The answer is a raising of consciousness and I believe the Integral perspective is the best map we have for doing so. It helps us transcend and include what we have learned in previous stages and the degree of our transcendence is evidenced by the scope of our inclusion as we evolve. And so we co-crate our own evolution.

I was talking to an old friend the other day who was lamenting the fact that nobody goes to church anymore as if that in itself were the answer to all our political problems. She seemed to balk at people who called themselves ‘spiritual but not religious’ as if they had somehow been afraid to commit and had no real interest in the sacred. It’s not true that people who are spiritual are not interest in truth. Quite the opposite. Many young people and older people too that I know tend to spend longer in spiritual practices than traditional church goers.

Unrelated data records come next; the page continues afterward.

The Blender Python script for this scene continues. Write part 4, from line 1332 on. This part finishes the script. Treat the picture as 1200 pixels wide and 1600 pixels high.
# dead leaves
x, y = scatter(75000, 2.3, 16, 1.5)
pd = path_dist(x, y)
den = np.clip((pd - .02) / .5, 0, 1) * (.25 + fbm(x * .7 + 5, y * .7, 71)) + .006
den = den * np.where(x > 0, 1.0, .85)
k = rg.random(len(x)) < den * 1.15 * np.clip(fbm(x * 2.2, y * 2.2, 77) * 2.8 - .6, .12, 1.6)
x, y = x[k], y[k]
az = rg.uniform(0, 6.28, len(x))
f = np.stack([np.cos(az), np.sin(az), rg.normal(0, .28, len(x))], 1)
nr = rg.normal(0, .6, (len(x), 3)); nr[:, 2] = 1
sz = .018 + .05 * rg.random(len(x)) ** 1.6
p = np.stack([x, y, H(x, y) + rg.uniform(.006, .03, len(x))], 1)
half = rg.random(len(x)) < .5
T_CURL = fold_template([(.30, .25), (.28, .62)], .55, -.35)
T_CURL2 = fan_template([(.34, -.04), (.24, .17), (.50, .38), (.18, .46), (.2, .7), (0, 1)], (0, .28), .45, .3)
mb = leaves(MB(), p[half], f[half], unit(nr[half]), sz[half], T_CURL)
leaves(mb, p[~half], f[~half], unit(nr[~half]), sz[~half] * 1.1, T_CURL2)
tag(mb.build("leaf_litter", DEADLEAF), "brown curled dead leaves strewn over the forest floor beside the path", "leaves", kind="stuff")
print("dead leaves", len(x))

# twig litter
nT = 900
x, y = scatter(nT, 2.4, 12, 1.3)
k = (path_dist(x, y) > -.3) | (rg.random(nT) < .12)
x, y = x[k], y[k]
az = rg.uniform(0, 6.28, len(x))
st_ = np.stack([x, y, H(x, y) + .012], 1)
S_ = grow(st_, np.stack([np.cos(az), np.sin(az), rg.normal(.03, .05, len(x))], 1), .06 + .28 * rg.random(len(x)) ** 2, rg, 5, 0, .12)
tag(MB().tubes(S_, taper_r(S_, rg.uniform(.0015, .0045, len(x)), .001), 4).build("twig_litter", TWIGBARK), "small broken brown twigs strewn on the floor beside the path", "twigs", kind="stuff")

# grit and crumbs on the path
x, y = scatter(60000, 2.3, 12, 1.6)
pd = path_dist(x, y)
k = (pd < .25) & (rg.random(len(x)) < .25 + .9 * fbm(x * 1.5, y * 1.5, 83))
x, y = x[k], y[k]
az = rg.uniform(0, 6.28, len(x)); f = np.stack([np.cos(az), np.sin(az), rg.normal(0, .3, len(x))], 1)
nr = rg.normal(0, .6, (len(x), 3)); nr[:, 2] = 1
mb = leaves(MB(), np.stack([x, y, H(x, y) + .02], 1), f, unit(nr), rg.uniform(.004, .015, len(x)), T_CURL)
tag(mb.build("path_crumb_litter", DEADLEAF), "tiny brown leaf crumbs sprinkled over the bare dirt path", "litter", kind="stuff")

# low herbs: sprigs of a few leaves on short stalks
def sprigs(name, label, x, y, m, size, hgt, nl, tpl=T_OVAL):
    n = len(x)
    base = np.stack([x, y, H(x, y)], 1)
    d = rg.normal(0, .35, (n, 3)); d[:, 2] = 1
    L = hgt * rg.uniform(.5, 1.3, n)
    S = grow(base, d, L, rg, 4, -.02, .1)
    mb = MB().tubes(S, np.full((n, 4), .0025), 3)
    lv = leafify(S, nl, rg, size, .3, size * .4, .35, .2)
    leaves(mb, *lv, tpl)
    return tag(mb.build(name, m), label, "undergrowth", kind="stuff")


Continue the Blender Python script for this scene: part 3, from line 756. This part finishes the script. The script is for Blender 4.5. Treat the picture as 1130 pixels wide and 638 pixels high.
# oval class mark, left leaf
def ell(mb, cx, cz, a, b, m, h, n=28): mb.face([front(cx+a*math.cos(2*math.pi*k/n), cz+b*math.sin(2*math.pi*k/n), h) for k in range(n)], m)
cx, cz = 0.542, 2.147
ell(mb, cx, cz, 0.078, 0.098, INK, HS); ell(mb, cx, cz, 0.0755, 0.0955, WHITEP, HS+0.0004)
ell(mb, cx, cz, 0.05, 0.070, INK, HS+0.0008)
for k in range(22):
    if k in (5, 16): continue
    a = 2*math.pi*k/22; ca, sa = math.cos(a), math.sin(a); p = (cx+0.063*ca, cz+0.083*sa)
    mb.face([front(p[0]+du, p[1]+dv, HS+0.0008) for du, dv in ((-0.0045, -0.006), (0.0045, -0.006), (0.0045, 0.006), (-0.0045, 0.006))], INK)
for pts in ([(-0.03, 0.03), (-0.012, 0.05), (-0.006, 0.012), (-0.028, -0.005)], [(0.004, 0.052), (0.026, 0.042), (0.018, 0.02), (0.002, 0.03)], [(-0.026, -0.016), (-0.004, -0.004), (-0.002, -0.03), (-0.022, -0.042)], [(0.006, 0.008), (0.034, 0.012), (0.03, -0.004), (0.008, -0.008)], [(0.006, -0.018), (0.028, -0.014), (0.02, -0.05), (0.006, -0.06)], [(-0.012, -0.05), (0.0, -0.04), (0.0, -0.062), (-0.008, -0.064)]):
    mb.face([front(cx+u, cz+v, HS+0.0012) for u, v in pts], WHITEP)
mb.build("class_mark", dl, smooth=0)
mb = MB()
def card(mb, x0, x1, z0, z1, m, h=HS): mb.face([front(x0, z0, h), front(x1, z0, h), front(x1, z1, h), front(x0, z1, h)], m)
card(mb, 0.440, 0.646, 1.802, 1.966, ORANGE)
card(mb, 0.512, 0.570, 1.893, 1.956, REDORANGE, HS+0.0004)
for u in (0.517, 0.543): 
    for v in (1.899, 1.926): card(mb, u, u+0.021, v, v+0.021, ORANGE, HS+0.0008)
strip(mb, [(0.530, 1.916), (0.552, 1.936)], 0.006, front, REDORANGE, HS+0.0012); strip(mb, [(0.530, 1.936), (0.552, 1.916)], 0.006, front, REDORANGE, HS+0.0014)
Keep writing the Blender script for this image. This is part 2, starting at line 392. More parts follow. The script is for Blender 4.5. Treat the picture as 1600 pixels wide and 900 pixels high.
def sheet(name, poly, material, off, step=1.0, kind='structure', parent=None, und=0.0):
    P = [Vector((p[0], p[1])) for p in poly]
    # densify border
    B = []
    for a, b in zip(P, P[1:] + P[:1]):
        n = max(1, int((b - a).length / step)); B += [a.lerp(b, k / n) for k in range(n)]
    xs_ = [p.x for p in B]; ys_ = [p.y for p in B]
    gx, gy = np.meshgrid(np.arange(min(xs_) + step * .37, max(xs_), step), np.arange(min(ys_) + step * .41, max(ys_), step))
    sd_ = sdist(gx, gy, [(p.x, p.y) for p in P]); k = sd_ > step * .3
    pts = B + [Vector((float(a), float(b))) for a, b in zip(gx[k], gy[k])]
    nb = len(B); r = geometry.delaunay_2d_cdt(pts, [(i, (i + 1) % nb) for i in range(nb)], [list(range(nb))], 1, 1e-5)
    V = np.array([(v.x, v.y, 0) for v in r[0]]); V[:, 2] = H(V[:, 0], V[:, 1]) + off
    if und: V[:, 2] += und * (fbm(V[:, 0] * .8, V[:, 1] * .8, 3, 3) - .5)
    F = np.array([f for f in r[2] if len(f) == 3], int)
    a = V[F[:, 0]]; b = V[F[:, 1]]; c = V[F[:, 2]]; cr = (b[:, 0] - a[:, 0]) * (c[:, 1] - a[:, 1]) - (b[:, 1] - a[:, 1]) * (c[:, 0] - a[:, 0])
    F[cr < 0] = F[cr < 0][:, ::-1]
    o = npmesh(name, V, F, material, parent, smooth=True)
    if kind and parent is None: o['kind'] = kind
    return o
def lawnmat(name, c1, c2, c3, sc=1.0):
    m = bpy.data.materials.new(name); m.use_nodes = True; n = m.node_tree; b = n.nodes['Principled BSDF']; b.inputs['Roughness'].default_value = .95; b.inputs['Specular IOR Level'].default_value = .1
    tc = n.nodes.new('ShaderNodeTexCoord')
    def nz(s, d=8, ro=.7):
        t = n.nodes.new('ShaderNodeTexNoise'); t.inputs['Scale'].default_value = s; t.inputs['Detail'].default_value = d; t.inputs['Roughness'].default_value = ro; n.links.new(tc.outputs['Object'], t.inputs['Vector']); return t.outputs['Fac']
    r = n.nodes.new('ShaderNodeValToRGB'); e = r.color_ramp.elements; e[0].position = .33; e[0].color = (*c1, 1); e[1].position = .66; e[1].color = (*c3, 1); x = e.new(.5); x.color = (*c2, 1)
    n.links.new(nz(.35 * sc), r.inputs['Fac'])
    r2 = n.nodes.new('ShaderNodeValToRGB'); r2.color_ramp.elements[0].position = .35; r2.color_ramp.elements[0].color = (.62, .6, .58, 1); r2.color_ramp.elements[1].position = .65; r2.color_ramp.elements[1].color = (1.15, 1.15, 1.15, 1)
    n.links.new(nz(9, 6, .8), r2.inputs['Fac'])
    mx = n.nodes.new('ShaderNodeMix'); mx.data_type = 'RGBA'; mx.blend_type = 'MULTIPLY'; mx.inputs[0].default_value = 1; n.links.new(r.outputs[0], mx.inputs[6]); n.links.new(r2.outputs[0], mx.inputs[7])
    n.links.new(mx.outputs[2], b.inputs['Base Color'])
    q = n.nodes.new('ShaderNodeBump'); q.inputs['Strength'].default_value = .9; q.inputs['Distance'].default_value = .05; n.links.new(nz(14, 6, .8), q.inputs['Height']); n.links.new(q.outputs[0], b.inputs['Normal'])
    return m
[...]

But it’s getting back to laying the blame on the opposition, whoever it is. Whilst were scapegoating something else, it means we don’t need to take any personal responsibility for the problems we see. It might be quite a different thing to consider why young people are not identifying with a particular religious tradition and how the empty churches might bring an opportunity to address the real problem, that these traditions have lost touch with the real world.

One of the greatest mystics and thinkers of the 20th century, Bede Griffiths, an English Benedictine monk said that one of the Greatest needs of humanity today is to transcend the cultural limitations of the great religions and to find a wisdom , a philosophy, which can reconcile their differences and reveal the unity which underlies all the diversities. This has been called the “perennial philosophy” the eternal wisdom which has been revealed in a different way in each religion, and with different metaphors and vocabulary.

The Perennial Philosophy, a term made famous by Aldous Huxley refers to the transcendental essence of the great religions and has at its core non-duality. The basic principles of it are that Spirit exists and it exists within. there is a divine reality inherent in the world of things. There is a longing in the human soul, a natural capacity for this Divine Reality, and in fact it is the goal of all existence to be united with it.